(begin)
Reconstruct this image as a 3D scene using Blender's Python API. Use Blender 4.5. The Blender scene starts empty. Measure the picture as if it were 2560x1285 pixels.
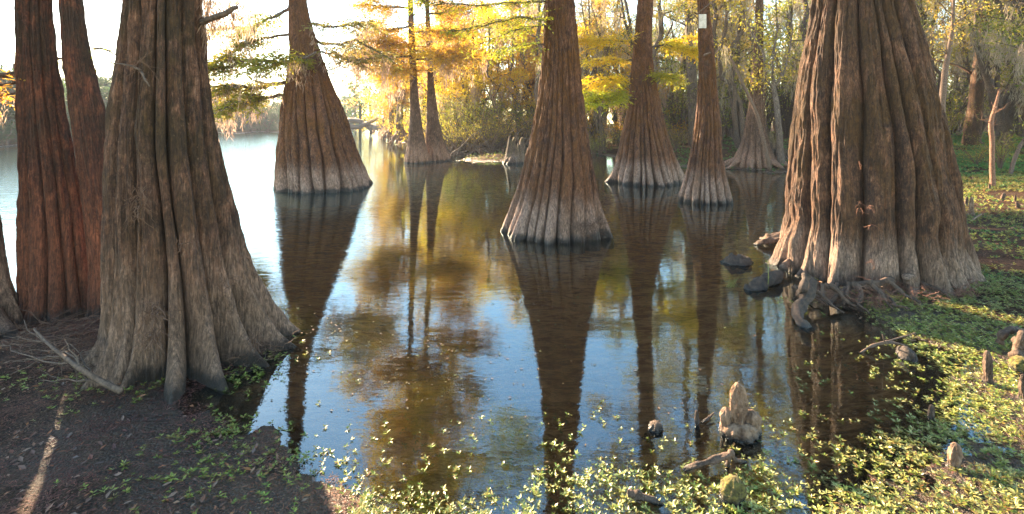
import bpy, math, random
import numpy as np
random.seed(7)
rng = np.random.default_rng(11)
F, H, YH, CX = 1240.0, 1.7, 305.0, 1280.0      # focal length in photo pixels, eye height, horizon row, centre column
SUN_AZ, SUN_EL = math.radians(-38), math.radians(22)
scene = bpy.context.scene
COL = scene.collection
PI = math.pi

# ------------------------------------------------------------------ pixel helpers
def P(px, py, d):
    return np.array([(px-CX)/F*d, d, H-(py-YH)/F*d])
def G(px, py, z=0.0):
    d = (H-z)*F/(py-YH)
    return np.array([(px-CX)/F*d, d, z])

# ------------------------------------------------------------------ geometry collector
class Geo:
    def __init__(s): s.v = []; s.f = []; s.n = 0
    def add(s, v, f):
        v = np.asarray(v, float).reshape(-1, 3); f = np.asarray(f, int)
        s.v.append(v); s.f.append(f+s.n); s.n += len(v)
    def tube(s, pts, radii, k=6, rough=0.0, cap=True):
        pts = np.asarray(pts, float); n = len(pts)
        radii = np.interp(np.linspace(0, 1, n), np.linspace(0, 1, len(np.atleast_1d(radii))), np.atleast_1d(radii))
        t = np.gradient(pts, axis=0); t /= np.linalg.norm(t, axis=1)[:, None]+1e-9
        up = np.array([0, 0, 1.0]) if abs(t[0][2]) < .9 else np.array([1.0, 0, 0])
        a = np.cross(t[0], up); a /= np.linalg.norm(a)
        rings = []
        th = np.linspace(0, 2*PI, k, endpoint=False)
        for i in range(n):
            a = a-t[i]*np.dot(a, t[i]); a /= np.linalg.norm(a)+1e-9
            b = np.cross(t[i], a)
            rr = radii[i]*(1+rough*rng.uniform(-1, 1, k))
            rings.append(pts[i]+(np.cos(th)*rr)[:, None]*a+(np.sin(th)*rr)[:, None]*b)
        v = np.concatenate(rings)
        i = np.arange(n-1)[:, None]*k; j = np.arange(k)[None, :]; j2 = (j+1) % k
        f = np.stack([i+j, i+j2, i+k+j2, i+k+j], -1).reshape(-1, 4)
        if cap:
            v = np.vstack([v, pts[-1]+t[-1]*radii[-1]*.6, pts[0]-t[0]*radii[0]*.3]); m = n*k
            jj = np.arange(k); q = (jj+1) % k
            f = np.vstack([f, np.stack([(n-1)*k+jj, (n-1)*k+q, np.full(k, m), np.full(k, m)], -1),
                           np.stack([q, jj, np.full(k, m+1), np.full(k, m+1)], -1)])
        s.add(v, f)
    def root(s, pts, r, k=22, n=34, twist=2.5):
        q = np.array(pts, float); t0 = np.linspace(0, 1, len(q)); tt = np.linspace(0, 1, n)
        w = np.stack([np.interp(tt, t0, q[:, i]) for i in range(3)], -1)
        for _ in range(3): w[1:-1] = (w[:-2]+2*w[1:-1]+w[2:])/4
        rr = np.interp(tt, np.linspace(0, 1, len(r)), r)*(1+.16*np.sin(tt*17+rng.uniform(0, 6))+.10*np.sin(tt*31+rng.uniform(0, 6)))
        g2 = Geo(); g2.tube(w, rr, k); v = g2.v[0]; th = np.linspace(0, 2*PI, k, endpoint=False)
        for i in range(n):
            sl = v[i*k:(i+1)*k]-w[i]
            f = .78+.34*np.abs(np.sin(1.5*th+twist*tt[i]+.6*np.sin(tt[i]*9)))+.10*np.abs(np.sin(4*th-twist*2*tt[i]))+rng.uniform(-.05, .05, k)
            v[i*k:(i+1)*k] = w[i]+sl*f[:, None]
        s.add(v, g2.f[0])
    def leaves(s, p, d, ln, wd, flat=None):
        """diamond leaves: base points p, direction d, length, width; flat = preferred normal"""
        p = np.asarray(p, float).reshape(-1, 3); n = len(p)
        if n == 0: return
        d = d/(np.linalg.norm(d, axis=1)[:, None]+1e-9)
        r = rng.normal(size=(n, 3))
        if flat is not None: r = r*.45+np.asarray(flat)
        w = np.cross(d, r); w /= np.linalg.norm(w, axis=1)[:, None]+1e-9
        ln = np.broadcast_to(ln, (n,))[:, None]; wd = np.broadcast_to(wd, (n,))[:, None]
        nn = np.cross(w, d)
        mid = p+d*ln*.45
        v = np.stack([p, mid+w*wd*.5+nn*wd*.12, p+d*ln, mid-w*wd*.5+nn*wd*.12], 1).reshape(-1, 3)
        s.add(v, np.arange(4*n).reshape(-1, 4))
    def build(s, name, mat, parent=None, origin=(0, 0, 0), smooth=True, attr=None):
        me = bpy.data.meshes.new(name)
        v = np.concatenate(s.v)-np.asarray(origin); f = np.concatenate(s.f)
        tri = f[:, 2] == f[:, 3]
        q = f[~tri]; t = f[tri][:, :3]
        loops = np.concatenate([q.ravel(), t.ravel()]).astype(np.int32)
        tot = np.concatenate([np.full(len(q), 4), np.full(len(t), 3)]).astype(np.int32)
        start = np.concatenate([[0], np.cumsum(tot)[:-1]]).astype(np.int32)
        me.vertices.add(len(v)); me.vertices.foreach_set('co', v.astype(np.float32).ravel())
        me.loops.add(len(loops)); me.loops.foreach_set('vertex_index', loops)
        me.polygons.add(len(tot)); me.polygons.foreach_set('loop_start', start); me.polygons.foreach_set('loop_total', tot)
        me.update(calc_edges=True)
        me.polygons.foreach_set('use_smooth', np.full(len(tot), smooth))
        if attr:
            for k2, a in attr.items():
                at = me.attributes.new(k2, 'FLOAT', 'POINT'); at.data.foreach_set('value', np.asarray(a, np.float32))
        me.materials.append(mat)
        o = bpy.data.objects.new(name, me); COL.objects.link(o)
        if parent is not None: o.parent = parent
        else: o.location = origin
        return o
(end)
Given task: Write the lines above out again exactly, without any of their pictures.

Answer for the task:
Reconstruct this image as a 3D scene using Blender's Python API. Use Blender 4.5. The Blender scene starts empty. Measure the picture as if it were 2560x1285 pixels.
import bpy, math, random
import numpy as np
random.seed(7)
rng = np.random.default_rng(11)
F, H, YH, CX = 1240.0, 1.7, 305.0, 1280.0      # focal length in photo pixels, eye height, horizon row, centre column
SUN_AZ, SUN_EL = math.radians(-38), math.radians(22)
scene = bpy.context.scene
COL = scene.collection
PI = math.pi

# ------------------------------------------------------------------ pixel helpers
def P(px, py, d):
    return np.array([(px-CX)/F*d, d, H-(py-YH)/F*d])
def G(px, py, z=0.0):
    d = (H-z)*F/(py-YH)
    return np.array([(px-CX)/F*d, d, z])

# ------------------------------------------------------------------ geometry collector
class Geo:
    def __init__(s): s.v = []; s.f = []; s.n = 0
    def add(s, v, f):
        v = np.asarray(v, float).reshape(-1, 3); f = np.asarray(f, int)
        s.v.append(v); s.f.append(f+s.n); s.n += len(v)
    def tube(s, pts, radii, k=6, rough=0.0, cap=True):
        pts = np.asarray(pts, float); n = len(pts)
        radii = np.interp(np.linspace(0, 1, n), np.linspace(0, 1, len(np.atleast_1d(radii))), np.atleast_1d(radii))
        t = np.gradient(pts, axis=0); t /= np.linalg.norm(t, axis=1)[:, None]+1e-9
        up = np.array([0, 0, 1.0]) if abs(t[0][2]) < .9 else np.array([1.0, 0, 0])
        a = np.cross(t[0], up); a /= np.linalg.norm(a)
        rings = []
        th = np.linspace(0, 2*PI, k, endpoint=False)
        for i in range(n):
            a = a-t[i]*np.dot(a, t[i]); a /= np.linalg.norm(a)+1e-9
            b = np.cross(t[i], a)
            rr = radii[i]*(1+rough*rng.uniform(-1, 1, k))
            rings.append(pts[i]+(np.cos(th)*rr)[:, None]*a+(np.sin(th)*rr)[:, None]*b)
        v = np.concatenate(rings)
        i = np.arange(n-1)[:, None]*k; j = np.arange(k)[None, :]; j2 = (j+1) % k
        f = np.stack([i+j, i+j2, i+k+j2, i+k+j], -1).reshape(-1, 4)
        if cap:
            v = np.vstack([v, pts[-1]+t[-1]*radii[-1]*.6, pts[0]-t[0]*radii[0]*.3]); m = n*k
            jj = np.arange(k); q = (jj+1) % k
            f = np.vstack([f, np.stack([(n-1)*k+jj, (n-1)*k+q, np.full(k, m), np.full(k, m)], -1),
                           np.stack([q, jj, np.full(k, m+1), np.full(k, m+1)], -1)])
        s.add(v, f)
    def root(s, pts, r, k=22, n=34, twist=2.5):
        q = np.array(pts, float); t0 = np.linspace(0, 1, len(q)); tt = np.linspace(0, 1, n)
        w = np.stack([np.interp(tt, t0, q[:, i]) for i in range(3)], -1)
        for _ in range(3): w[1:-1] = (w[:-2]+2*w[1:-1]+w[2:])/4
        rr = np.interp(tt, np.linspace(0, 1, len(r)), r)*(1+.16*np.sin(tt*17+rng.uniform(0, 6))+.10*np.sin(tt*31+rng.uniform(0, 6)))
        g2 = Geo(); g2.tube(w, rr, k); v = g2.v[0]; th = np.linspace(0, 2*PI, k, endpoint=False)
        for i in range(n):
            sl = v[i*k:(i+1)*k]-w[i]
            f = .78+.34*np.abs(np.sin(1.5*th+twist*tt[i]+.6*np.sin(tt[i]*9)))+.10*np.abs(np.sin(4*th-twist*2*tt[i]))+rng.uniform(-.05, .05, k)
            v[i*k:(i+1)*k] = w[i]+sl*f[:, None]
        s.add(v, g2.f[0])
    def leaves(s, p, d, ln, wd, flat=None):
        """diamond leaves: base points p, direction d, length, width; flat = preferred normal"""
        p = np.asarray(p, float).reshape(-1, 3); n = len(p)
        if n == 0: return
        d = d/(np.linalg.norm(d, axis=1)[:, None]+1e-9)
        r = rng.normal(size=(n, 3))
        if flat is not None: r = r*.45+np.asarray(flat)
        w = np.cross(d, r); w /= np.linalg.norm(w, axis=1)[:, None]+1e-9
        ln = np.broadcast_to(ln, (n,))[:, None]; wd = np.broadcast_to(wd, (n,))[:, None]
        nn = np.cross(w, d)
        mid = p+d*ln*.45
        v = np.stack([p, mid+w*wd*.5+nn*wd*.12, p+d*ln, mid-w*wd*.5+nn*wd*.12], 1).reshape(-1, 3)
        s.add(v, np.arange(4*n).reshape(-1, 4))
    def build(s, name, mat, parent=None, origin=(0, 0, 0), smooth=True, attr=None):
        me = bpy.data.meshes.new(name)
        v = np.concatenate(s.v)-np.asarray(origin); f = np.concatenate(s.f)
        tri = f[:, 2] == f[:, 3]
        q = f[~tri]; t = f[tri][:, :3]
        loops = np.concatenate([q.ravel(), t.ravel()]).astype(np.int32)
        tot = np.concatenate([np.full(len(q), 4), np.full(len(t), 3)]).astype(np.int32)
        start = np.concatenate([[0], np.cumsum(tot)[:-1]]).astype(np.int32)
        me.vertices.add(len(v)); me.vertices.foreach_set('co', v.astype(np.float32).ravel())
        me.loops.add(len(loops)); me.loops.foreach_set('vertex_index', loops)
        me.polygons.add(len(tot)); me.polygons.foreach_set('loop_start', start); me.polygons.foreach_set('loop_total', tot)
        me.update(calc_edges=True)
        me.polygons.foreach_set('use_smooth', np.full(len(tot), smooth))
        if attr:
            for k2, a in attr.items():
                at = me.attributes.new(k2, 'FLOAT', 'POINT'); at.data.foreach_set('value', np.asarray(a, np.float32))
        me.materials.append(mat)
        o = bpy.data.objects.new(name, me); COL.objects.link(o)
        if parent is not None: o.parent = parent
        else: o.location = origin
        return o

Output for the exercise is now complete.